**EXERCISE TASK:**
Copy each line below that includes "picture".

**DATASET EXTRACT:**
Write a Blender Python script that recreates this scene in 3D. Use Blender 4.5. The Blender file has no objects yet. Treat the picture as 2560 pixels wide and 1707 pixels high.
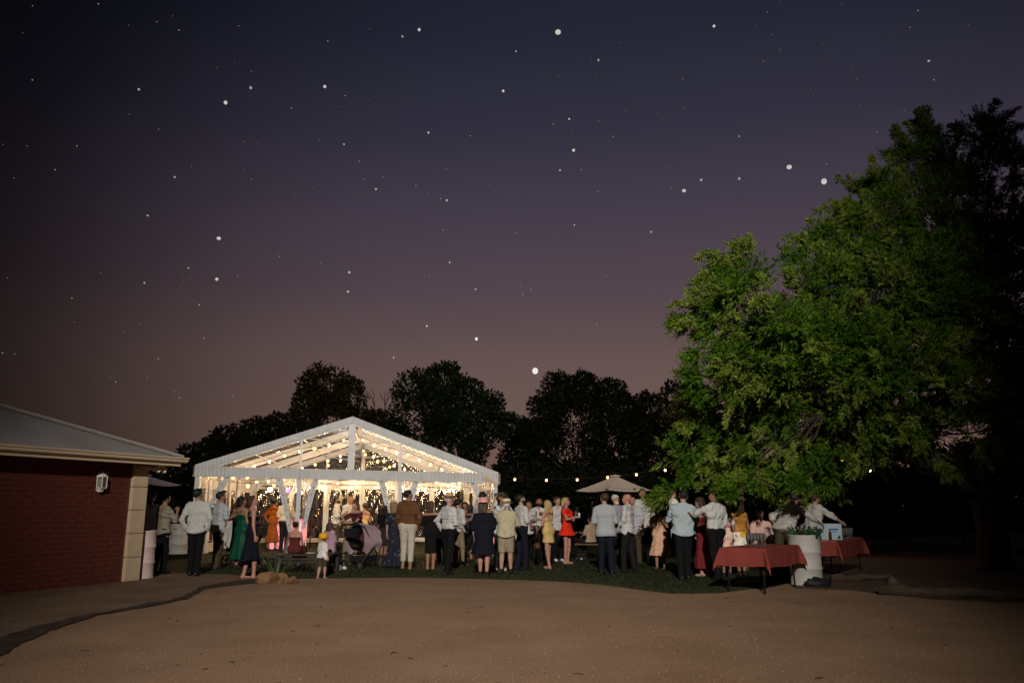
import bpy, bmesh, math, random
import numpy as np
from mathutils import Vector, Matrix, Quaternion
S = bpy.context.scene
C = S.collection
R = math.radians
# ------------------------------------------------------------------ camera
HC, PITCH, FOC = 1.4, math.atan((1270 - 853.5) / 1991.0), 1991.0
cam = bpy.data.objects.new("camera", bpy.data.cameras.new("camera"))
C.objects.link(cam)
cam.location = (0, 0, HC)
cam.rotation_euler = (math.pi / 2 + PITCH, 0, 0)
cam.data.sensor_width = 36
cam.data.lens = 28.0
cam.data.clip_start = 0.1
cam.data.clip_end = 3000
S.camera = cam
# ------------------------------------------------------------------ dusk sky
W = bpy.data.worlds.new("World")
S.world = W
W.use_nodes = True
nt = W.node_tree
nt.nodes.clear()
def wn(t, **kw):
    n = nt.nodes.new(t)
    for k, v in kw.items():
        setattr(n, k, v)
    return n
wo, bg, tc = wn("ShaderNodeOutputWorld"), wn("ShaderNodeBackground"), wn("ShaderNodeTexCoord")
sep, ramp = wn("ShaderNodeSeparateXYZ"), wn("ShaderNodeValToRGB")
dotn, mr, mul = wn("ShaderNodeVectorMath", operation="DOT_PRODUCT"), wn("ShaderNodeMapRange"), wn("ShaderNodeVectorMath", operation="SCALE")
nt.links.new(tc.outputs["Generated"], sep.inputs[0])
nt.links.new(sep.outputs["Z"], ramp.inputs[0])
cr = ramp.color_ramp
SKY = [(0.0, (.150, .080, .064)), (.10, (.130, .081, .068)), (.18, (.112, .072, .069)), (.26, (.074, .051, .062)), (.34, (.054, .041, .060)),
       (.44, (.030, .0275, .0455)), (.54, (.0175, .0190, .0345)), (.75, (.010, .012, .025)), (1.0, (.007, .008, .018))]
cr.elements[0].position, cr.elements[1].position = SKY[0][0], SKY[-1][0]
cr.elements[0].color, cr.elements[1].color = (*SKY[0][1], 1), (*SKY[-1][1], 1)
for p, c in SKY[1:-1]:
    e = cr.elements.new(p)
    e.color = (*c, 1)
GL = Vector((math.sin(R(10)) * math.cos(R(12)), math.cos(R(10)) * math.cos(R(12)), math.sin(R(12))))   # the afterglow
dotn.inputs[1].default_value = GL
nt.links.new(tc.outputs["Generated"], dotn.inputs[0])
mr.interpolation_type = "SMOOTHSTEP"
for k, v in (("From Min", .70), ("From Max", 1.0), ("To Min", .12), ("To Max", 1.18)):
    mr.inputs[k].default_value = v
nt.links.new(dotn.outputs["Value"], mr.inputs["Value"])
nt.links.new(ramp.outputs[0], mul.inputs[0])
nt.links.new(mr.outputs[0], mul.inputs["Scale"])
nt.links.new(mul.outputs[0], bg.inputs[0])
bg.inputs[1].default_value = 1.0
nt.links.new(bg.outputs[0], wo.inputs[0])
# ------------------------------------------------------------------ flood lamp behind the photographer
def aim(o, target):
    o.rotation_euler = (Vector(target) - o.location).to_track_quat("-Z", "Y").to_euler()
ld = bpy.data.lights.new("flood_lamp", "SPOT")
ld.energy, ld.color = 38000, (1.0, .93, .83)
ld.spot_size, ld.spot_blend, ld.shadow_soft_size = R(43), .95, .2
lamp = bpy.data.objects.new("flood_lamp", ld)
C.objects.link(lamp)
lamp.location = (-.3, -12.0, 11.6)
lamp.scale = (1.0, 1.9, 1.0)                  # a flood lamp with a tall oval beam
aim(lamp, (-.5, 17.0, 8.6))
v = S.view_settings
S.display_settings.display_device = "sRGB"
v.view_transform, v.look, v.exposure, v.gamma, v.use_curve_mapping = "Standard", "None", 0.0, 1.0, False
cy = S.cycles
cy.use_denoising = True
cy.max_bounces, cy.transparent_max_bounces, cy.diffuse_bounces, cy.glossy_bounces, cy.transmission_bounces = 8, 24, 2, 3, 5
cy.sample_clamp_indirect = 4
cy.caustics_reflective = cy.caustics_refractive = False
# ------------------------------------------------------------------ picture -> place
cp, sp = math.cos(PITCH), math.sin(PITCH)
def ray(px, py):
    dx, dy = (px - 1280) / FOC, (853.5 - py) / FOC
    return Vector((dx, cp - sp * dy, sp + cp * dy))
EYE = Vector((0, 0, HC))
def at(px, py, Y):
    d = ray(px, py)
    return EYE + d * (Y / d.y)
def ground(px, py, z=0.0):
    d = ray(px, py)
    return EYE + d * ((z - HC) / d.z)
def xat(px, Y, z=0.0):
    return (px - 1280) / FOC * (Y * cp + (z - HC) * sp)
# ------------------------------------------------------------------ materials
MATS = {}
def mat(name, col, rough=.8, col2=None, scale=8.0, bump=0.0, bscale=60.0, metal=0.0, spec=.3, emit=0.0, sub=None, detail=4.0, coords="Object", stretch=None, trans=0.0, sheen=0.0):
    if name in MATS:
        return MATS[name]
    m = bpy.data.materials.new(name)
    m.use_nodes = True
    n, l = m.node_tree.nodes, m.node_tree.links
    b = n["Principled BSDF"]
    b.inputs["Base Color"].default_value = (*col, 1)
    b.inputs["Roughness"].default_value = rough
    b.inputs["Metallic"].default_value = metal
    b.inputs["Specular IOR Level"].default_value = spec
    b.inputs["Sheen Weight"].default_value = sheen
    if trans:
        b.inputs["Transmission Weight"].default_value = trans
    tcn = n.new("ShaderNodeTexCoord")
    src = tcn.outputs[coords]
    if stretch:
        mp = n.new("ShaderNodeMapping")
        mp.inputs["Scale"].default_value = stretch
        l.new(src, mp.inputs[0])
        src = mp.outputs[0]
    if col2 is not None:
        t = n.new("ShaderNodeTexNoise")
        t.inputs["Scale"].default_value, t.inputs["Detail"].default_value = scale, detail
        l.new(src, t.inputs["Vector"])
        r = n.new("ShaderNodeValToRGB")
        r.color_ramp.elements[0].position, r.color_ramp.elements[1].position = .35, .66
        r.color_ramp.elements[0].color, r.color_ramp.elements[1].color = (*col, 1), (*col2, 1)
        l.new(t.outputs["Fac"], r.inputs[0])
        l.new(r.outputs[0], b.inputs["Base Color"])
    if bump:
        t2 = n.new("ShaderNodeTexNoise")
        t2.inputs["Scale"].default_value, t2.inputs["Detail"].default_value = bscale, 4
        l.new(src, t2.inputs["Vector"])
        bp = n.new("ShaderNodeBump")
        bp.inputs["Strength"].default_value, bp.inputs["Distance"].default_value = bump, .02
        l.new(t2.outputs["Fac"], bp.inputs["Height"])
        l.new(bp.outputs[0], b.inputs["Normal"])
    if emit:
        b.inputs["Emission Color"].default_value = (*col, 1)
        b.inputs["Emission Strength"].default_value = emit
    MATS[name] = m
    return m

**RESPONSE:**
Write a Blender Python script that recreates this scene in 3D. Use Blender 4.5. The Blender file has no objects yet. Treat the picture as 2560 pixels wide and 1707 pixels high.
# ------------------------------------------------------------------ picture -> place